Torrado is the local food retail organizer for the Healthy Corner Store Initiative. Go Austin Vamos Austin, or GAVA, is spearheading the effort – it’s a grassroots coalition of nonprofits and community members.

Torrado’s mission is to build relationships between the corner store owners and residents to make fresh foods accessible in this zip code.

“A lot of the residents don’t really have transportation to go to a bigger supermarket, so they would actually like to see healthy foods available at these corner stores,” Torrado says.

The Healthy Corner Store model began in Philadelphia. But there’s a big difference between the two programs: the Austin one is resident-led.

“We basically go and tell other neighbors, ‘Did you know that there’s healthy food in this corner store?’ and also asking them about what healthy products they would like to see there,” Torrado says. “In one specific store the store owner told us ‘Well let’s see what people wanna buy and what prices.’ So this is one of the things that we do – is tell people in the community and bring them onto this initiative of healthy foods and products.”

Felipa Puente is a mother and grandmother who calls the Dove Springs community home. She’s helping Torrado spread the message.

“It’s necessary that there are healthy foods in these types of stores, where people come to get gas,” Puente says in Spanish. “In the 78744 there’s a lot of obesity in children. But if we research, get together, discuss, and provide guidance to one another, I think that’s how we can make the change.”

In some nearby elementary schools the overweight and obesity rates are as high as 80 percent.

Many community members feel Austin has ignored this part of the city because it’s predominantly Latino and low-income. Even though this zip code is the second most populous in Austin, it’s the only one without a full-service grocery store.

Alba Sereno is also with GAVA. She says that even when a local nonprofit started a farmers market in the area, it was still too hard for most residents to get to. So they started looking into other options.

“We found that people reported serious barriers of transportation, serious barriers of the proximity of stores or non-proximity of stores in their areas,” Sereno says. “We played with a lot of strategies, thinking, if the nearest H-E-B takes two or three bus transfers, what else is around? We began looking at what was close to schools, what was close to apartment complexes and high-density areas in those zip codes, and we found that corner stores could be transformable assets for healthy food access.”

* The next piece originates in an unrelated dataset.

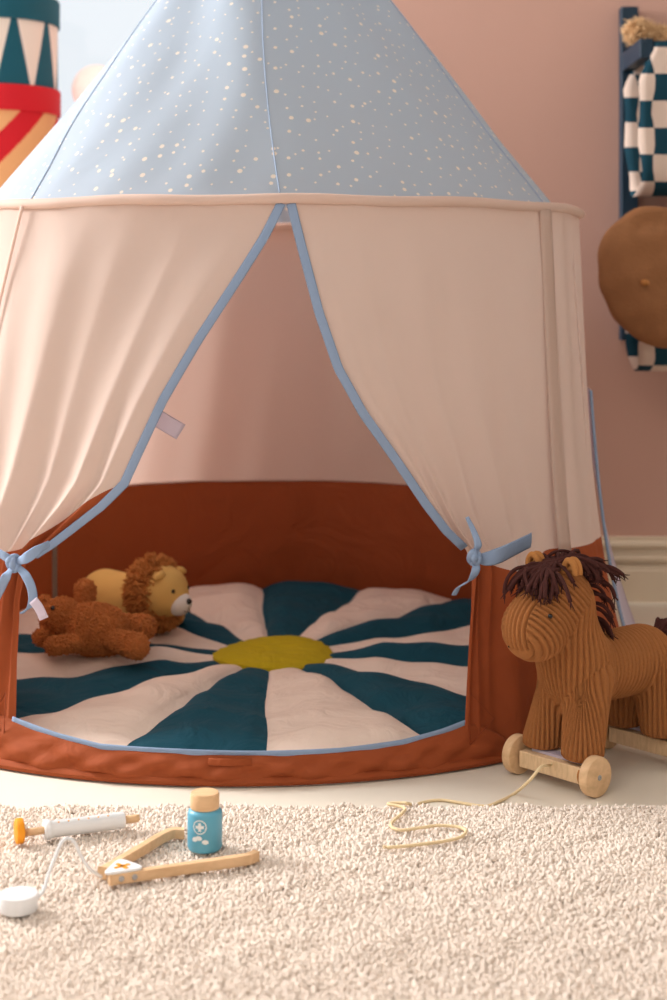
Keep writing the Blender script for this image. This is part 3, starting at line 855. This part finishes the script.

Ramesh Kalani owns one of the eight convenience stores in the Healthy Corner Store program. Over the last few months, he’s been selling some things you wouldn’t normally find at gas stations.

“It takes time,” Kalani says. “Customers are coming in and buying what they were buying before, but I want to sell the vegetables too.”

When a store decides to participate in the Healthy Corner Store Initiative, they’re asked to introduce just four healthy items. For that, they get a $100 grant to make up for any loss in revenue from the new items they purchased. They also receive signs, green baskets and marketing materials.

“As the program goes through the tiers, it gets a little more sophisticated – some stores even reaching a fuller renovation,” Sereno says.

One year after the program was launched in Dove Springs the University of Texas at Austin School of Public Health is trying to determine if it’s working. In the meantime, residents here in southeast Austin will try to improve access to healthy foods, one corner at a time.